Sustainability reporting has three key pillars: Environmental, Social and Governance (ESG).

The first pillar – Environmental pillar – deals with environmental impacts and risks of the operations of the company in question. This pillar includes themes such as (1) carbon emissions & GHG accounting, (2) pollution & waste management, (3) water, energy & other resources’ management, (4) impact on climate change, biodiversity & land use, and (5) overall environmental impact of the operations. Second, the Social pillar encompasses the relationship management with stakeholders, with themes including (1) health & safety, (2) diversity & inclusivity, (3) opportunities & benefits for employees, and (4) communities associated with the business. The final pillar, Governance, deals with top management of the company – like the board of directors – about their (board) diversity, responsibility, transparency, ethics, and their relationship with other employees. These three pillars ensure the inclusion of all the relevant themes in sustainability reporting.

While sustainability reporting was not mandated by legislation until recently, multiple reporting standards and frameworks have been developed by various international organizations in consultation with experts and relevant stakeholders. The most popular and widely accepted among them is the “Global Reporting Initiative (GRI)”. Used by more than 7,500 companies, it has topic-wise sector-specific standards for all types of businesses.

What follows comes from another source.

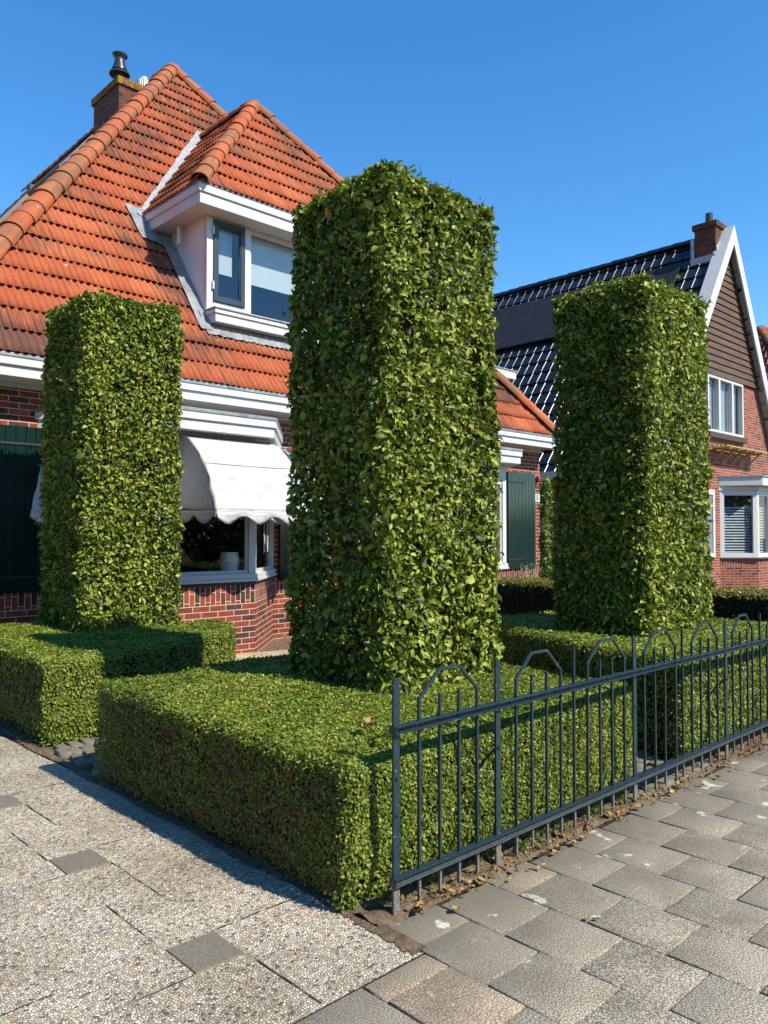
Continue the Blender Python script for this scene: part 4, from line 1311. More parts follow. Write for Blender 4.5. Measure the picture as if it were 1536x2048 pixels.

In 2023, the European Union released the Corporate Sustainability Reporting Directive (CSRD), drawing inspiration from GRI. Under this directive, large publicly listed companies in the EU will be mandated to publish sustainability reports according to European Sustainability Reporting Standards (ESRS), starting from the fiscal year 2024. The International Sustainability Standards Board (ISSB) established recently is also expected to develop its own universally accepted standards in the coming years.

Prior to the adoption of CSRD and the legal mandate for sustainability reporting, it was largely voluntary. Apart from GRI, there were also multiple frameworks and standards developed by other organizations for the same. Thus, companies generally used the standards which were better suited to their agendas. This prevented comparability among different companies’ reports. Besides, a lack of legislation and universally accepted standards forced the companies to develop their own goals, strategies, and standards, which are generally based on their capabilities and progress, rather than on a standard benchmark. Apart from affecting comparability, it also made the reporting confusing and misleading for the stakeholders.

Notably, despite the promising nature of the concepts of sustainability reporting and ESG, they have not been able to deliver any significant results in terms of sustainable development in the last two decades. While there may be some amount of efficiency and optimization achieved through this practice, it is insignificant compared to the growth in environmental degradation by commercial production. This insufficiency may be attributed to the lack of universal standards and pertinent legislation. The absence of a transparent audit in most of the cases of the reporting has also contributed to its limited success. According to researchers, what the world of corporate sustainability needs, is a more rigorous and aggressive legislative approach rather than the current passive one of voluntary sustainability and ESG reporting. One can only hope that the introduction of CSRD and ISSB standards will pave the way to significantly lessen the impact of the business world on our planet!